A wave of cost-cutting measures and potential consolidation looms over lithium and nickel miners in the year ahead, as a challenging earnings season signals no short-term relief for the key battery metals sector. Three major Australian-based lithium miners—PLS Ltd. (formerly Pilbara Minerals), IGO Ltd., and Mineral Resources Ltd.—reported their largest first-half losses in over six years, with none offering dividends to shareholders.
Similarly, Nickel Industries Ltd. posted a $169 million loss for the year, despite operating low-cost mines in Indonesia. South32 Ltd. revealed it is considering the divestment of its nickel project in Colombia as part of broader strategic adjustments.
The poor financial performance is in line with a significant downturn in prices for both lithium and nickel. Lithium prices have plummeted by over 80% since 2022, while nickel prices have halved since the beginning of 2023.
The ongoing global price collapse, combined with inflation and rising operational costs, has forced miners into a new era of capital discipline, according to Wood Mackenzie Ltd. analyst James Whiteside. He predicts that the market could see increased consolidation through mergers and acquisitions as miners struggle to stay profitable.
“Both the nickel and lithium markets are likely to remain in oversupply until the end of the decade,” Whiteside stated. “Many producers are burning cash, so any non-essential expenditures will be curtailed.”
This sentiment is echoed by Richard Knights, an analyst at Barrenjoey Markets Ltd., who noted that the industry has been operating on thin margins since the decline in lithium and nickel prices. “Everyone is trying to run these projects as efficiently as possible,” Knights remarked.

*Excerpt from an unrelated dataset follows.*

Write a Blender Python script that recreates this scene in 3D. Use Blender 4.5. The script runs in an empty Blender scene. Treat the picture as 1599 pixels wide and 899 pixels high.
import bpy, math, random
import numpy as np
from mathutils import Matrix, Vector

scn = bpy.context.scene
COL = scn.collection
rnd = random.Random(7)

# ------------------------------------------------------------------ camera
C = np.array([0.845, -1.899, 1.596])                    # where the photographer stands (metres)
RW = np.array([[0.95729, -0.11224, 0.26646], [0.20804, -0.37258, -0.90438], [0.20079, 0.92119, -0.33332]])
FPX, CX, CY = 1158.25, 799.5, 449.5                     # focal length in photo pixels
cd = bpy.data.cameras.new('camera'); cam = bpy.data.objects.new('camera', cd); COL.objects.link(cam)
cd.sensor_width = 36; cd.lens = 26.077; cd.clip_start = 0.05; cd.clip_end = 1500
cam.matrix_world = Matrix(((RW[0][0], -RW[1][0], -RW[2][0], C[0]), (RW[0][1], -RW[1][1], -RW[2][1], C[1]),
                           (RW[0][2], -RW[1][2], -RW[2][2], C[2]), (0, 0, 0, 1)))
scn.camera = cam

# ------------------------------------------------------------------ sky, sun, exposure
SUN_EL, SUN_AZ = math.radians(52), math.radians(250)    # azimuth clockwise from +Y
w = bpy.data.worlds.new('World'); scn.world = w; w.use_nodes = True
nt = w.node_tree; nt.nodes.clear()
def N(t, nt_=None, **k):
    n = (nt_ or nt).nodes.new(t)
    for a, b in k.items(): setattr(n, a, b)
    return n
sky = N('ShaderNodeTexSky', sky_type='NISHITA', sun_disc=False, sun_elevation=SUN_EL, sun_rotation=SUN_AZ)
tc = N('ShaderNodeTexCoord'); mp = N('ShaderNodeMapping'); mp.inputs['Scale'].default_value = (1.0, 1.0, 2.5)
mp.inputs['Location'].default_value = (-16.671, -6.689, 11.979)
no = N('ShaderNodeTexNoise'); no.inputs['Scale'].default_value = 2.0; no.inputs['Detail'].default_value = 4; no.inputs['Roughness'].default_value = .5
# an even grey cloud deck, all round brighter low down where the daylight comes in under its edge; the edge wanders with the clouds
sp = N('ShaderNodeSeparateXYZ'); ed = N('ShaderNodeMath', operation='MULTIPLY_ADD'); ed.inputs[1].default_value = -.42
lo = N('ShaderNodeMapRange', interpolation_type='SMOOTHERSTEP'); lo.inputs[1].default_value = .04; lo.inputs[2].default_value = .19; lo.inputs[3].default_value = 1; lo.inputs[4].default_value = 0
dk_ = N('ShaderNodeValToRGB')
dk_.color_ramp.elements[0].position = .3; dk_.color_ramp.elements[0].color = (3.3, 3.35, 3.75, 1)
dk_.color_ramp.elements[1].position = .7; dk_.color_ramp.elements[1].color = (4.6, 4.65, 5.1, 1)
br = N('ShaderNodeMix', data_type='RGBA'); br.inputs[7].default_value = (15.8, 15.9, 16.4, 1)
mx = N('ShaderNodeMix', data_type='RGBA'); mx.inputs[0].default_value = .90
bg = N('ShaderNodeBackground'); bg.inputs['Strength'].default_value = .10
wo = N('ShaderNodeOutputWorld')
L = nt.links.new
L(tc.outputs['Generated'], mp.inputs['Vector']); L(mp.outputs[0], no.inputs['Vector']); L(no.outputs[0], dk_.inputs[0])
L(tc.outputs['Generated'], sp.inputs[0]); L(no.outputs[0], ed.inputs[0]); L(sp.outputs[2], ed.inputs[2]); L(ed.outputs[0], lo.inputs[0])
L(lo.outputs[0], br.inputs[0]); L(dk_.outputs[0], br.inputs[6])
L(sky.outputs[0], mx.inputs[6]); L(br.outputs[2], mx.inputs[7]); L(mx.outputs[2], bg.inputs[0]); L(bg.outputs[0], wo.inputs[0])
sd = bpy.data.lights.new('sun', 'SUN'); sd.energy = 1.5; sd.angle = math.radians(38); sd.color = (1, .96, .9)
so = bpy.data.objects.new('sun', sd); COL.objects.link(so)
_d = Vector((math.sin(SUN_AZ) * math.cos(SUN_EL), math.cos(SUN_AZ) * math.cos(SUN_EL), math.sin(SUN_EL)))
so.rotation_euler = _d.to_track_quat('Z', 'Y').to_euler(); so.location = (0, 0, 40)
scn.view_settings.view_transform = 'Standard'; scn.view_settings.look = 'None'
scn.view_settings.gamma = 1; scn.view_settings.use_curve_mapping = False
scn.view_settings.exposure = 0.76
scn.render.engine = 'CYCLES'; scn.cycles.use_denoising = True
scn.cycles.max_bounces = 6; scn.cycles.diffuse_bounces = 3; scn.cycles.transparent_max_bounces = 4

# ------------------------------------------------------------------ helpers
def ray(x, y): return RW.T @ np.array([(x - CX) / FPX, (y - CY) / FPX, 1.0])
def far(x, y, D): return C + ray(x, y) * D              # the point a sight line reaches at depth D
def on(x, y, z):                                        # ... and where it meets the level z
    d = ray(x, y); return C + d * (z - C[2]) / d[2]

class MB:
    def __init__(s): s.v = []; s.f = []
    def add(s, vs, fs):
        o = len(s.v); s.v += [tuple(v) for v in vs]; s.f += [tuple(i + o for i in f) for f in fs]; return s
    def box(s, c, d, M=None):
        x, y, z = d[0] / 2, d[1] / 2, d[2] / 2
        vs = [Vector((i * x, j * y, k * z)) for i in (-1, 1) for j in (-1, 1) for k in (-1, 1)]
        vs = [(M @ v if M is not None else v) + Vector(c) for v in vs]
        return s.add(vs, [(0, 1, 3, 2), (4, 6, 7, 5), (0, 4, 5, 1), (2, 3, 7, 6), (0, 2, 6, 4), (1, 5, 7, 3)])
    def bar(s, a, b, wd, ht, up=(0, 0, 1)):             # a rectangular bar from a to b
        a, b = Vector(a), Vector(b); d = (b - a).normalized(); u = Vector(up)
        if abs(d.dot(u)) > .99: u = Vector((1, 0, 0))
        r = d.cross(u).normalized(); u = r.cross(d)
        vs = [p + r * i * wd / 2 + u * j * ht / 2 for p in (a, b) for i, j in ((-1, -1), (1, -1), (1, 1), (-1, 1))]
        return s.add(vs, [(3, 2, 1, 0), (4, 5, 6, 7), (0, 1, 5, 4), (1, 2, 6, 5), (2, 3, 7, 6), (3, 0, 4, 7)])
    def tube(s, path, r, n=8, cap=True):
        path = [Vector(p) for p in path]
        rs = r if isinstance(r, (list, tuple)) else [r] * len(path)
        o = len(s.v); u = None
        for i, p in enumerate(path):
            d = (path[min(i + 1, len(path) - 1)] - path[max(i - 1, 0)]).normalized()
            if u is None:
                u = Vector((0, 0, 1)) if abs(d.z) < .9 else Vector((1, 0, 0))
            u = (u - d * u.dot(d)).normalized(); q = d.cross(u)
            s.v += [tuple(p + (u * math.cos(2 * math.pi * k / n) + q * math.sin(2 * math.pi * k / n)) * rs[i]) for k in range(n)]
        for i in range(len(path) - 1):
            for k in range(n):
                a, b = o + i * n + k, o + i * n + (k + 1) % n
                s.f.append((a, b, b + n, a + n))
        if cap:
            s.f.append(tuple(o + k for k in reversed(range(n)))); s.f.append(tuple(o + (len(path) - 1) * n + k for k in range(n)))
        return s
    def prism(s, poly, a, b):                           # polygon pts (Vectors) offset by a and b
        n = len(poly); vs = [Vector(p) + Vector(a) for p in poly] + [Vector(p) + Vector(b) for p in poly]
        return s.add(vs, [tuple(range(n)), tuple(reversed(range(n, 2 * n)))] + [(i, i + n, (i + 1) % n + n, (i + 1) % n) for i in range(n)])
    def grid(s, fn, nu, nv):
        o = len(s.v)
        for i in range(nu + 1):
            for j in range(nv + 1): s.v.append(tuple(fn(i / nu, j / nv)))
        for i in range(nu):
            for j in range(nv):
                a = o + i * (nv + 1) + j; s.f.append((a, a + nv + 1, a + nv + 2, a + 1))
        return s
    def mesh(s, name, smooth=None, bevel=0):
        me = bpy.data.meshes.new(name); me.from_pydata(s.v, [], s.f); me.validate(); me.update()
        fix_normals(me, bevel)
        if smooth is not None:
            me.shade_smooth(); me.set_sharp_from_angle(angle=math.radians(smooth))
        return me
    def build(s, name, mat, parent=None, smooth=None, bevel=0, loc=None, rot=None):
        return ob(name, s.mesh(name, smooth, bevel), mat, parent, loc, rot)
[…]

The lithium market, in particular, has failed to recover from a crash attributed to softer demand for electric vehicles and oversupply. Miners quickly ramped up production in 2022, but the market’s correction has led several companies to scale back output, shut down mines, or pause expansion projects.
Chinese lithium giants Tianqi Lithium Corp. and Ganfeng Lithium Group Co. have yet to release their full-year results but have already reported significant preliminary losses of $1.1 billion and $152 million, respectively.
In the nickel market, Indonesia’s recent boom has put pressure on Western miners. Nickel Industries, despite operating in Indonesia alongside partner Tsingshan Holding Group Co., was not immune to the price slump. The company reported a $205 million impairment linked to low prices, warning that prolonged low margins could lead to further impairments.
Nickel Industries Managing Director Justin Werner described the current environment as “very challenging,” with “multi-year lows” across the nickel market.
With lower enterprise values for lithium and nickel companies, there may be opportunities for acquisitions as prices remain subdued. Rio Tinto’s purchase of Arcadium Lithium Plc. last year is one example of ongoing consolidation. Barrenjoey’s Knights suggests that further mergers and acquisitions are likely, particularly in the lithium sector.
“M&A activity tends to rise during periods of price stability,” noted Wood Mackenzie’s Whiteside. “There could be a window of opportunity for deals to be completed,” he added, emphasizing that “it’s cheaper to buy than to build in nickel at current valuations.”